In fact, scientists say the emails do not undermine climate change science. Wired's Threat Level blog reported on November 20 that Gavin Schmidt, a climate scientist at NASA's Goddard Institute for Space Studies, said: “There's nothing in the e-mails that shows that global warming is a hoax. ... There's nothing hidden, no manipulation. It's just scientists talking about science, and they're talking relatively openly as people in private e-mails generally are freer with their thoughts than they would be in a public forum.” The American Meteorological Society, the Union of Concerned Scientists, the science journal Nature, and others have similarly stated that the emails do not change the current scientific understanding of climate change or the consensus that human activities are contributing to global warming.
EPA finding based on several major climate research assessments. The EPA finding stated that "[t]he major assessments by the U.S. Global Climate Research Program (USGCRP), the Intergovernmental Panel on Climate Change (IPCC), and the National Research Council (NRC) serve as the primary scientific basis supporting the Administrator's endangerment finding." A summary of these assessments is provided in the EPA's Technical Support Document, which states:
This version of the TSD, as well as previous versions of the TSD dating back to 2007, have taken the approach of relying primarily on these assessment reports because they 1) are very recent and represent the current state of knowledge on GHG emissions, climate change science, vulnerabilities, and potential impacts; 2) have assessed numerous individual, peer reviewed studies in order to draw general conclusions about the state of science; 3) have been reviewed and formally accepted, commissioned, or in some cases authored by U.S. government agencies and individual government scientists; and 4) they reflect and convey the consensus conclusions of expert authors.
IPCC chair: Assessment process “ensure[s] the elimination of any possibility of omissions or distortions.” The IPCC, which is a scientific body established by the United Nations and the World Meteorological Organization, “reviews and assesses the most recent scientific, technical and socio-economic information produced worldwide,” and its reports are the product of contributions from "[t]housands of scientists from all over the world." In a statement on the stolen emails, IPCC chairman Rajendra Pachauri asserted that "[e]very layer in the process (including large author teams, extensive review, independent monitoring of review compliance, and plenary approval by governments) plays a major role in keeping I.P.C.C. assessments comprehensive, unbiased, open to the identification of new literature, and policy relevant but not policy prescriptive," and that "[t]his thoroughness and the duration of the process followed in every assessment ensure the elimination of any possibility of omissions or distortions, intentional or accidental."

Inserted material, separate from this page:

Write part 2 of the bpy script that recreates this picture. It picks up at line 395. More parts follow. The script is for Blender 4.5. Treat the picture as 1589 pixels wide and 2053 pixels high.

NY Post previously distorted EPA finding to claim it says “anything goes -- whether science justifies it or not.” In a December 8 editorial, the New York Post distorted quotes from EPA's December 7 finding to suggest that the decision is not based on reliable science, but rather on the “judgment” of EPA administrator Lisa Jackson. In fact, the full context of the quotes the Post cited makes clear that they do not support the editorial's claim that the EPA finding did not rely on scientific justification.
NY Post asserted EPA finding is an “egregious theft of power” undermining “the separation of powers”
From the December 10 New York Post editorial:
Members of Congress -- regardless of party -- should be outraged by the Obama overreach.
Whatever happened to the separation of powers, anyway?
Republican and Democratic legislators need to slap down President Obama's egregious theft of power -- now.
In fact, the Supreme Court ruled that Clean Air Act required EPA to examine greenhouse gases. The EPA finding stated that "[t]he Administrator's findings are in response to the Supreme Court's decision in Massachusetts v. EPA," in which the court ruled in 2007 that “the Environmental Protection Agency violated the Clean Air Act by improperly declining to regulate new-vehicle emissions standards to control the pollutants that scientists say contribute to global warming,” as The Washington Post reported. The court stated that “EPA identifies nothing suggesting that Congress meant to curtail EPA's power to treat greenhouse gases as air pollutants” and further ruled:
Under the Act's clear terms, EPA can avoid promulgating regulations only if it determines that greenhouse gases do not contribute to climate change or if it provides some reasonable explanation as to why it cannot or will not exercise its discretion to determine whether they do. It has refused to do so, offering instead a laundry list of reasons not to regulate, including the existence of voluntary Executive Branch programs providing a response to global warming and impairment of the President's ability to negotiate with developing nations to reduce emissions. These policy judgments have nothing to do with whether greenhouse gas emissions contribute to climate change and do not amount to a reasoned justification for declining to form a scientific judgment. Nor can EPA avoid its statutory obligation by noting the uncertainty surrounding various features of climate change and concluding that it would therefore be better not to regulate at this time. If the scientific uncertainty is so profound that it precludes EPA from making a reasoned judgment, it must say so. The statutory question is whether sufficient information exists for it to make an endangerment finding. Instead, EPA rejected the rulemaking petition based on impermissible considerations. Its action was therefore “arbitrary, capricious, or otherwise not in accordance with law,” §7607(d)(9). On remand, EPA must ground its reasons for action or inaction in the statute. Pp. 30-32.
EPA: Supreme Court “interprets the statute to allow for the consideration only of science.” The EPA finding stated of the 2007 Supreme Court decision: "[I]n Massachusetts v. EPA, the court clearly indicated that the Administrator's decision must be a 'scientific judgment.' 549 U.S. at 534. She must base her decision about endangerment on the science, and not on policy considerations about the repercussions or impact of such a finding."